Moody's: Bond insurers' downgrade would cause $30b write-down
NEW YORK (Bloomberg) — Banks holding about $120 billion in asset-backed securities that would be most affected by downgrades of bond insurers may have to write down as much as $30 billion of the debt, Moody's Investors Service said.
Downgrades of MBIA Inc., Ambac Financial Group Inc. and other bond insurers would require 20 banks to post at least $7 billion to $10 billion in reserves on debt backed by sub-prime mortgages, and $20 billion to $30 billion in more severe stress, Moody's said. The ratings company said its scenario is based on confidential data and wouldn't reveal the names of the 20 banks.
"Moody's has not yet reached any definitive conclusions about whether or not specific rating actions may be required on banks or securities firms as a result of their guarantor exposures," David Fanger, the chief credit officer for financial institutions at New York-based Moody's, said in a statement.
Such capital requirements would crimp the banks' ability to fund other loans. Citigroup Inc., Merrill Lynch & Co. and more than 20 other banks and securities firms have already suffered $146 billion in trading losses and write-downs from the collapse of the market for sub-prime-mortgage securities, which are based on loans to people with poor or limited credit histories.

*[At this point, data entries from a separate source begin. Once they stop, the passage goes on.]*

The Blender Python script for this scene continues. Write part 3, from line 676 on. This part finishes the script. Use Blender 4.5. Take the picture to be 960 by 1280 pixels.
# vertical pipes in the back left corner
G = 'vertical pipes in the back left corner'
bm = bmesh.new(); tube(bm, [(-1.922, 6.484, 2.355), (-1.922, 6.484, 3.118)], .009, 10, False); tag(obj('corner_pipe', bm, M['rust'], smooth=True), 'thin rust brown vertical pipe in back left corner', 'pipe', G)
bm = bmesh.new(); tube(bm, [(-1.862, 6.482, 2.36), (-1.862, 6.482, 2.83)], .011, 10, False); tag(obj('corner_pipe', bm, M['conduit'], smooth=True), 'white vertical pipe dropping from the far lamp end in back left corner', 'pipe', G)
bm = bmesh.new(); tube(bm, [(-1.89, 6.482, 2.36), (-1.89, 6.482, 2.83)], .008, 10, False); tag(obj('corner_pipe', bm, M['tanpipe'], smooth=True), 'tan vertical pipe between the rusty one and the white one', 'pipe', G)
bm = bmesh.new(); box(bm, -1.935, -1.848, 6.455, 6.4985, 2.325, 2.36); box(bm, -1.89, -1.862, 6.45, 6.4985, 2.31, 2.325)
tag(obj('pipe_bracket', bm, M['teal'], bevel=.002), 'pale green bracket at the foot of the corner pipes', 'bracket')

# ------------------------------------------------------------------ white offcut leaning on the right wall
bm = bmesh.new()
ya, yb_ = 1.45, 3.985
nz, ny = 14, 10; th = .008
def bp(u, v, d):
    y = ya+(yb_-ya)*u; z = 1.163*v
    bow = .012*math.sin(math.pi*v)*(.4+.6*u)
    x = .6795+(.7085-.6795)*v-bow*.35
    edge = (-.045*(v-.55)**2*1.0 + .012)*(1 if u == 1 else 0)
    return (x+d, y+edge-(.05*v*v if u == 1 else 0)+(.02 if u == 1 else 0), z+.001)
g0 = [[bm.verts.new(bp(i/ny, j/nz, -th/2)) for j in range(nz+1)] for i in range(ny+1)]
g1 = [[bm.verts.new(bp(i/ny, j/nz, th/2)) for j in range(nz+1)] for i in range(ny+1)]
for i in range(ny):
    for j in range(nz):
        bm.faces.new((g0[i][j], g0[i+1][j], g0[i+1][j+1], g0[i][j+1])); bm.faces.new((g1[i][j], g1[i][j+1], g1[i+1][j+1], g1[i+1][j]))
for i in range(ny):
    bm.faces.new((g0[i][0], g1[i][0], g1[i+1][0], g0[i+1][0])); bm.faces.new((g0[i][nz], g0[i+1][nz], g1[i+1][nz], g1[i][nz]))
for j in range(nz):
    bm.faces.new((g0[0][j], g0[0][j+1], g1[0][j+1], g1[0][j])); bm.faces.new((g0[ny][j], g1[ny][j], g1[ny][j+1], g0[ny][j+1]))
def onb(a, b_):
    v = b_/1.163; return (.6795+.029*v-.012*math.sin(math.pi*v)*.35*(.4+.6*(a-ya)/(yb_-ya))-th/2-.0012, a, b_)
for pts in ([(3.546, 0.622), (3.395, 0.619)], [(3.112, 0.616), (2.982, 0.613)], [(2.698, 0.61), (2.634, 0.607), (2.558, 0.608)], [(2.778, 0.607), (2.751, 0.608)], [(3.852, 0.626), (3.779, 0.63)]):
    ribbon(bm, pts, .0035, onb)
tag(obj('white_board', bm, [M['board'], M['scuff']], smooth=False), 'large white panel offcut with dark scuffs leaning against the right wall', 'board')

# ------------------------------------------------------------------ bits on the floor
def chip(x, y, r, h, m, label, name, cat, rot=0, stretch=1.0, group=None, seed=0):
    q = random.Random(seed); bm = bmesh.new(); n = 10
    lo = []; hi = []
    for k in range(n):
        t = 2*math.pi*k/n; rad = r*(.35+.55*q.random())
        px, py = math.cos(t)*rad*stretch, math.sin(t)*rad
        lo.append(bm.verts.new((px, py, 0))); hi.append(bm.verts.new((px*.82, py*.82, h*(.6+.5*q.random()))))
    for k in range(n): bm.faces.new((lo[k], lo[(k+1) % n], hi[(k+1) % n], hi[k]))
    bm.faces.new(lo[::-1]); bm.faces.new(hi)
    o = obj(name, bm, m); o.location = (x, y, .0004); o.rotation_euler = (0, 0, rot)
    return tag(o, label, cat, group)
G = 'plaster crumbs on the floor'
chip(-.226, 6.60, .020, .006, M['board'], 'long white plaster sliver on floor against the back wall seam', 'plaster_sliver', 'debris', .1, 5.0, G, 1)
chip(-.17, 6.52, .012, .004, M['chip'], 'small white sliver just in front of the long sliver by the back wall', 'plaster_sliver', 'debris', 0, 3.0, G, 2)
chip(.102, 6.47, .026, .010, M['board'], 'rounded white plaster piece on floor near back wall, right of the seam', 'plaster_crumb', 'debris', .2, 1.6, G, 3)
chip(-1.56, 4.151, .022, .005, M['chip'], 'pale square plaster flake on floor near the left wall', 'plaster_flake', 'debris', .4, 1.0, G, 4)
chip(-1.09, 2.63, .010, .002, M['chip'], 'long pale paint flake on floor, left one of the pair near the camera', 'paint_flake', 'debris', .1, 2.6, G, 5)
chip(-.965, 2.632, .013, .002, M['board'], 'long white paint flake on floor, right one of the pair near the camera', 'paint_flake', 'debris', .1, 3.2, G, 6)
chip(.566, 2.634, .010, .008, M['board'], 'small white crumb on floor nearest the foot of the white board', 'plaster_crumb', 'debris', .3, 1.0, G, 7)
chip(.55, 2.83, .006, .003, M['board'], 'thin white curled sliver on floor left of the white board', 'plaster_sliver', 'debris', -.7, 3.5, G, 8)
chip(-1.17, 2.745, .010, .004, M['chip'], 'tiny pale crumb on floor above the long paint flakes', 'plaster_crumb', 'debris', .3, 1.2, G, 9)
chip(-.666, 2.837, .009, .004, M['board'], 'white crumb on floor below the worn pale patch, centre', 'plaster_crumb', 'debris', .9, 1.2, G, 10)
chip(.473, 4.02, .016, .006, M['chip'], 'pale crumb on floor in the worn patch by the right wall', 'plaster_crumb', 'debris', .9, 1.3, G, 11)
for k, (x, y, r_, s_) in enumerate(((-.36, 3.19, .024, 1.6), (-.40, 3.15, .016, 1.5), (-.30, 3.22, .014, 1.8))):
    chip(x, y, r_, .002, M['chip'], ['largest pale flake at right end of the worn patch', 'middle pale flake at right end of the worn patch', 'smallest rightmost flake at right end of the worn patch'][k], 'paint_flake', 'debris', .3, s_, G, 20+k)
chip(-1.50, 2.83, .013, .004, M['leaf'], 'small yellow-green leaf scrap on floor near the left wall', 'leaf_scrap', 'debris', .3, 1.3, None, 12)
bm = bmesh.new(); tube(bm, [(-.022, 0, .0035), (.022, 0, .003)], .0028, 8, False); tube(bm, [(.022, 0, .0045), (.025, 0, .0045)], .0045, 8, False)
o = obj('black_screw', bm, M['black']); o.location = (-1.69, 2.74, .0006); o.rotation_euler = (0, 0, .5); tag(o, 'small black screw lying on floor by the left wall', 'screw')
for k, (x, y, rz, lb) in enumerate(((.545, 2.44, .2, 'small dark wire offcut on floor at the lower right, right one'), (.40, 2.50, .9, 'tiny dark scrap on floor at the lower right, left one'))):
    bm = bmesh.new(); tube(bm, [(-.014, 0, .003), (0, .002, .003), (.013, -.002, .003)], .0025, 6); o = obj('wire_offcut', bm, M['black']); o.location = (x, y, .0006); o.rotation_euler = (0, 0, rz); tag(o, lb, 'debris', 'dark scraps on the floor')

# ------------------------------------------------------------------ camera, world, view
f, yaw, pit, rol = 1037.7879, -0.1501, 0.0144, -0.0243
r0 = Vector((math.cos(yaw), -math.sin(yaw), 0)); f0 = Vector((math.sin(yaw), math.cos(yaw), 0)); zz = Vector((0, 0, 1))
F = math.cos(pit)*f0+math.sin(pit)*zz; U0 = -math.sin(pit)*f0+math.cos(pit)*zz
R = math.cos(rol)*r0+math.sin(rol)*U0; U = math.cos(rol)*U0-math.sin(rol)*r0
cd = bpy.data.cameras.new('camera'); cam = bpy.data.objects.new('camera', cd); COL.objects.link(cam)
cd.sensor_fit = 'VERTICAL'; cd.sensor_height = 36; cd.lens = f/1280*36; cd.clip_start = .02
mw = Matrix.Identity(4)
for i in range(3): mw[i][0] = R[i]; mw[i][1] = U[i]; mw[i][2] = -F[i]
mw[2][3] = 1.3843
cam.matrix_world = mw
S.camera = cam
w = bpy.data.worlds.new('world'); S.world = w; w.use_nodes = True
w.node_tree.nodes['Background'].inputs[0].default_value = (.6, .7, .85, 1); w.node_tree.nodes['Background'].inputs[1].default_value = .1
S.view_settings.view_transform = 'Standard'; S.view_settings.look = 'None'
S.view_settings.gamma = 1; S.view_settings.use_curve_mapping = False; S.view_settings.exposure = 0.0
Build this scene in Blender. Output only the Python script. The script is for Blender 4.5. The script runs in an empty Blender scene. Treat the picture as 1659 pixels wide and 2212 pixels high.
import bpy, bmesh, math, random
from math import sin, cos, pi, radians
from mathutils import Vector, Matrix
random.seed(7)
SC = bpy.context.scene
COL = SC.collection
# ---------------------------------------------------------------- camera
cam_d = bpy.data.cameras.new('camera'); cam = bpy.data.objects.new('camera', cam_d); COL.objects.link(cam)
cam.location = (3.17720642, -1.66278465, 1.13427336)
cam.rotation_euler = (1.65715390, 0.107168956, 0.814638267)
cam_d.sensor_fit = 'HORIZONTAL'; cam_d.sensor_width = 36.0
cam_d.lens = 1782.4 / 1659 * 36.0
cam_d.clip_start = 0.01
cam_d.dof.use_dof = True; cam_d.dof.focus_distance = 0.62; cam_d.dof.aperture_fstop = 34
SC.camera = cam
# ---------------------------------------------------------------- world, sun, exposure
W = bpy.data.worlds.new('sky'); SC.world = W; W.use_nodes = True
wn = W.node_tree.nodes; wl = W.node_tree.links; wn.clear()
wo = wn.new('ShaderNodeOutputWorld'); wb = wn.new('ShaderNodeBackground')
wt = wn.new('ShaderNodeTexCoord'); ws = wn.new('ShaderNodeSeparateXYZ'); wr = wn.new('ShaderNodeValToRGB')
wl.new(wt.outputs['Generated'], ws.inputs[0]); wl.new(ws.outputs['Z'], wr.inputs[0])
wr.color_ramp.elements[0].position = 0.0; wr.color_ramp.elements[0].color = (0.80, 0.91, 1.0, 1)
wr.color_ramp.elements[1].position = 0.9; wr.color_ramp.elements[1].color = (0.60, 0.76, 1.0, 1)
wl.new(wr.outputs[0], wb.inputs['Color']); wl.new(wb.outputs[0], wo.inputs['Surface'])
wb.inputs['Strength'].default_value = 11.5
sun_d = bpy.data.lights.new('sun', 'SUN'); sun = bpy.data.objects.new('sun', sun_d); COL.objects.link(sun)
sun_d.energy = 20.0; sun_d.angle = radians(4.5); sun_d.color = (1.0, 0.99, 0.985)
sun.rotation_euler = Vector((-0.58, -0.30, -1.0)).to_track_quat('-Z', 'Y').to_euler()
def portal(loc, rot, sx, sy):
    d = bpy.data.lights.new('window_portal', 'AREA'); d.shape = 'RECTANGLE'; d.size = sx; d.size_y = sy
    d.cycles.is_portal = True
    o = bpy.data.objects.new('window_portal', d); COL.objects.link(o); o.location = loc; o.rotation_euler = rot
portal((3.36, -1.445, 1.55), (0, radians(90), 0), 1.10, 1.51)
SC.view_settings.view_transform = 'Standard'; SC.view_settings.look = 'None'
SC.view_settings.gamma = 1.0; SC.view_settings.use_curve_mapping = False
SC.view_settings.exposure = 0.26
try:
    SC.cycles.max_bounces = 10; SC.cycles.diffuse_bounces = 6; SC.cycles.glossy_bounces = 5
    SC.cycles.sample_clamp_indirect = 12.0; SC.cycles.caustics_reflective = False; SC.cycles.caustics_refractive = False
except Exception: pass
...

Public disclosure about financial guarantees on asset-backed collateralised debt obligations is limited and Moody's is still analysing data on the 20 banks, Fanger said. A larger number also face write-downs on securities tied to sub-prime and home-equity loans, Moody's said, without citing any banks by name.
"We do not believe the impairment on those instruments will be as severe," Fanger said.
New York Insurance Department superintendent Eric Dinallo has proposed splitting the bond insurers' municipal insurance units from their unprofitable businesses of guaranteeing debt linked to sub-prime mortgages. A separation may preserve AAA rankings for securities sold by local governments and agencies, while allowing asset-backed securities to slide.
FGIC Corp., the third-largest bond insurer, sought permission to split last week. Dinallo said MBIA and Ambac, the market leaders, may do the same if they can't raise capital. The companies and Bermuda-based Security Capital Assurance Ltd. insure about $1 trillion of municipal debt and $580 billion of other securities, including collateralised debt obligations that package bonds into new securities.